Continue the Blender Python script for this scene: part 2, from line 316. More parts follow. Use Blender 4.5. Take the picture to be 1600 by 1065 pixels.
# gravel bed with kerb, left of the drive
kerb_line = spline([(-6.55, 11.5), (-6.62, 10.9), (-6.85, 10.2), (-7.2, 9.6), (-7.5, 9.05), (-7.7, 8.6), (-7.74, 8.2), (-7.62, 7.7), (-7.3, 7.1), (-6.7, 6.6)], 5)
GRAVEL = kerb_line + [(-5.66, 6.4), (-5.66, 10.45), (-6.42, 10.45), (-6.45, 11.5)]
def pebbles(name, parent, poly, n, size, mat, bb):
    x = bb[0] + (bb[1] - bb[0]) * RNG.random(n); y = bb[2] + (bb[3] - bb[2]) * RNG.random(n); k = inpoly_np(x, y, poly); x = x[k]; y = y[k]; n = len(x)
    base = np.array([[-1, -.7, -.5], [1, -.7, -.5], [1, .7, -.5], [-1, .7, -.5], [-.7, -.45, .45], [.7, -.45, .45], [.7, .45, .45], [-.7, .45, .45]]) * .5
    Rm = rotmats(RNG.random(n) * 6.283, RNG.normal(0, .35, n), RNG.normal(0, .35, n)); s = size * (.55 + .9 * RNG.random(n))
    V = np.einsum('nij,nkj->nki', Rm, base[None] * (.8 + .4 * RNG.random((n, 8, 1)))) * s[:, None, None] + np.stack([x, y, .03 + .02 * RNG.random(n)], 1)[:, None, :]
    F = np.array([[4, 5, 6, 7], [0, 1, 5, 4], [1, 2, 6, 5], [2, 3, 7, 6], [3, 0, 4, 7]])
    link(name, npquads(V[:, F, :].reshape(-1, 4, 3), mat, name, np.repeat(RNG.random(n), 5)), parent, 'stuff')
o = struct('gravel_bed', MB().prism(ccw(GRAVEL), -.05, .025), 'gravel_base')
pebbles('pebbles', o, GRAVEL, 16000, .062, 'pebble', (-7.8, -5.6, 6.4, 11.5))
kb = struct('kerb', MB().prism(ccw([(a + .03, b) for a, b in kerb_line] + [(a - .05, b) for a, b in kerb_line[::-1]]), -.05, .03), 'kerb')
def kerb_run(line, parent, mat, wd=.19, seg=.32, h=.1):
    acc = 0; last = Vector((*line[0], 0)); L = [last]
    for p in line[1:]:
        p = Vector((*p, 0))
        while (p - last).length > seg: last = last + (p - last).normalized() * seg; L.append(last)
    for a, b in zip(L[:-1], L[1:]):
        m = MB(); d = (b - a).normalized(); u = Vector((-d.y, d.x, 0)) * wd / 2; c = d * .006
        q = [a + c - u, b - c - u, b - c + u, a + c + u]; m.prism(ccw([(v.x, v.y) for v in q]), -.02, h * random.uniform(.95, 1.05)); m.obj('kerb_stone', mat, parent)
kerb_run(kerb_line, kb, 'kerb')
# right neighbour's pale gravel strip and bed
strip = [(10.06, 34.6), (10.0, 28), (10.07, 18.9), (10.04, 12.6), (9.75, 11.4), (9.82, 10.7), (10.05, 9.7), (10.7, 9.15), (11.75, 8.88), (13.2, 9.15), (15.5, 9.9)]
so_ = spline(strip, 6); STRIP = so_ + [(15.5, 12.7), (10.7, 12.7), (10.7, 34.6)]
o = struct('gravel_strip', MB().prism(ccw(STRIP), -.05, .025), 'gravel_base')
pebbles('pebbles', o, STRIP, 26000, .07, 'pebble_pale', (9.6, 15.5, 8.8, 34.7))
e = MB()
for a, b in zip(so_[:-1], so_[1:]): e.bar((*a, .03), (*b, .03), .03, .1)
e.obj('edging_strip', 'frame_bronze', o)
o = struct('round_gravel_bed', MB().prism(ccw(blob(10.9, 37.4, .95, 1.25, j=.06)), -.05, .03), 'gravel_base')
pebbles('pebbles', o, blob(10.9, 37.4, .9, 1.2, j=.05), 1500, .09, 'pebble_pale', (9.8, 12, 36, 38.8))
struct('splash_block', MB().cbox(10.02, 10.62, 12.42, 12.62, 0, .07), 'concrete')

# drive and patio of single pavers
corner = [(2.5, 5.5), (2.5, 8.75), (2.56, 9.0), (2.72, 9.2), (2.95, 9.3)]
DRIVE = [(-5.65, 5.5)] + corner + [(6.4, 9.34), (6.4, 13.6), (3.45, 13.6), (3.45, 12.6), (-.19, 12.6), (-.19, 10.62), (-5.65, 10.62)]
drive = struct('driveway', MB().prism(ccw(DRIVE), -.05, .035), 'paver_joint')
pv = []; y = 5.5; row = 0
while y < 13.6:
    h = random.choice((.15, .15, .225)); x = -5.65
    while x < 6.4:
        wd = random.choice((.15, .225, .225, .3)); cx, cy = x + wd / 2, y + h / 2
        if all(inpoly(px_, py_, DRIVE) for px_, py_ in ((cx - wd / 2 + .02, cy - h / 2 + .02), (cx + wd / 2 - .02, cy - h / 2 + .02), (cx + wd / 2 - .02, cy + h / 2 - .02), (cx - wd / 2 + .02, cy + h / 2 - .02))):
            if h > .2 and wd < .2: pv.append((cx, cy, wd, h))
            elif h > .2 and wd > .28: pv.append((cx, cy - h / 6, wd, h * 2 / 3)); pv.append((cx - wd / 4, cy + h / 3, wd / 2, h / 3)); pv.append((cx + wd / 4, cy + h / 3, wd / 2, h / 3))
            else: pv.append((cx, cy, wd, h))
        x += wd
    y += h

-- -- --

Reproduce the data, keeping every line exactly the same.

TASK RESPONSE
Continue the Blender Python script for this scene: part 2, from line 316. More parts follow. Use Blender 4.5. Take the picture to be 1600 by 1065 pixels.
# gravel bed with kerb, left of the drive
kerb_line = spline([(-6.55, 11.5), (-6.62, 10.9), (-6.85, 10.2), (-7.2, 9.6), (-7.5, 9.05), (-7.7, 8.6), (-7.74, 8.2), (-7.62, 7.7), (-7.3, 7.1), (-6.7, 6.6)], 5)
GRAVEL = kerb_line + [(-5.66, 6.4), (-5.66, 10.45), (-6.42, 10.45), (-6.45, 11.5)]
def pebbles(name, parent, poly, n, size, mat, bb):
    x = bb[0] + (bb[1] - bb[0]) * RNG.random(n); y = bb[2] + (bb[3] - bb[2]) * RNG.random(n); k = inpoly_np(x, y, poly); x = x[k]; y = y[k]; n = len(x)
    base = np.array([[-1, -.7, -.5], [1, -.7, -.5], [1, .7, -.5], [-1, .7, -.5], [-.7, -.45, .45], [.7, -.45, .45], [.7, .45, .45], [-.7, .45, .45]]) * .5
    Rm = rotmats(RNG.random(n) * 6.283, RNG.normal(0, .35, n), RNG.normal(0, .35, n)); s = size * (.55 + .9 * RNG.random(n))
    V = np.einsum('nij,nkj->nki', Rm, base[None] * (.8 + .4 * RNG.random((n, 8, 1)))) * s[:, None, None] + np.stack([x, y, .03 + .02 * RNG.random(n)], 1)[:, None, :]
    F = np.array([[4, 5, 6, 7], [0, 1, 5, 4], [1, 2, 6, 5], [2, 3, 7, 6], [3, 0, 4, 7]])
    link(name, npquads(V[:, F, :].reshape(-1, 4, 3), mat, name, np.repeat(RNG.random(n), 5)), parent, 'stuff')
o = struct('gravel_bed', MB().prism(ccw(GRAVEL), -.05, .025), 'gravel_base')
pebbles('pebbles', o, GRAVEL, 16000, .062, 'pebble', (-7.8, -5.6, 6.4, 11.5))
kb = struct('kerb', MB().prism(ccw([(a + .03, b) for a, b in kerb_line] + [(a - .05, b) for a, b in kerb_line[::-1]]), -.05, .03), 'kerb')
def kerb_run(line, parent, mat, wd=.19, seg=.32, h=.1):
    acc = 0; last = Vector((*line[0], 0)); L = [last]
    for p in line[1:]:
        p = Vector((*p, 0))
        while (p - last).length > seg: last = last + (p - last).normalized() * seg; L.append(last)
    for a, b in zip(L[:-1], L[1:]):
        m = MB(); d = (b - a).normalized(); u = Vector((-d.y, d.x, 0)) * wd / 2; c = d * .006
        q = [a + c - u, b - c - u, b - c + u, a + c + u]; m.prism(ccw([(v.x, v.y) for v in q]), -.02, h * random.uniform(.95, 1.05)); m.obj('kerb_stone', mat, parent)
kerb_run(kerb_line, kb, 'kerb')
# right neighbour's pale gravel strip and bed
strip = [(10.06, 34.6), (10.0, 28), (10.07, 18.9), (10.04, 12.6), (9.75, 11.4), (9.82, 10.7), (10.05, 9.7), (10.7, 9.15), (11.75, 8.88), (13.2, 9.15), (15.5, 9.9)]
so_ = spline(strip, 6); STRIP = so_ + [(15.5, 12.7), (10.7, 12.7), (10.7, 34.6)]
o = struct('gravel_strip', MB().prism(ccw(STRIP), -.05, .025), 'gravel_base')
pebbles('pebbles', o, STRIP, 26000, .07, 'pebble_pale', (9.6, 15.5, 8.8, 34.7))
e = MB()
for a, b in zip(so_[:-1], so_[1:]): e.bar((*a, .03), (*b, .03), .03, .1)
e.obj('edging_strip', 'frame_bronze', o)
o = struct('round_gravel_bed', MB().prism(ccw(blob(10.9, 37.4, .95, 1.25, j=.06)), -.05, .03), 'gravel_base')
pebbles('pebbles', o, blob(10.9, 37.4, .9, 1.2, j=.05), 1500, .09, 'pebble_pale', (9.8, 12, 36, 38.8))
struct('splash_block', MB().cbox(10.02, 10.62, 12.42, 12.62, 0, .07), 'concrete')

# drive and patio of single pavers
corner = [(2.5, 5.5), (2.5, 8.75), (2.56, 9.0), (2.72, 9.2), (2.95, 9.3)]
DRIVE = [(-5.65, 5.5)] + corner + [(6.4, 9.34), (6.4, 13.6), (3.45, 13.6), (3.45, 12.6), (-.19, 12.6), (-.19, 10.62), (-5.65, 10.62)]
drive = struct('driveway', MB().prism(ccw(DRIVE), -.05, .035), 'paver_joint')
pv = []; y = 5.5; row = 0
while y < 13.6:
    h = random.choice((.15, .15, .225)); x = -5.65
    while x < 6.4:
        wd = random.choice((.15, .225, .225, .3)); cx, cy = x + wd / 2, y + h / 2
        if all(inpoly(px_, py_, DRIVE) for px_, py_ in ((cx - wd / 2 + .02, cy - h / 2 + .02), (cx + wd / 2 - .02, cy - h / 2 + .02), (cx + wd / 2 - .02, cy + h / 2 - .02), (cx - wd / 2 + .02, cy + h / 2 - .02))):
            if h > .2 and wd < .2: pv.append((cx, cy, wd, h))
            elif h > .2 and wd > .28: pv.append((cx, cy - h / 6, wd, h * 2 / 3)); pv.append((cx - wd / 4, cy + h / 3, wd / 2, h / 3)); pv.append((cx + wd / 4, cy + h / 3, wd / 2, h / 3))
            else: pv.append((cx, cy, wd, h))
        x += wd
    y += h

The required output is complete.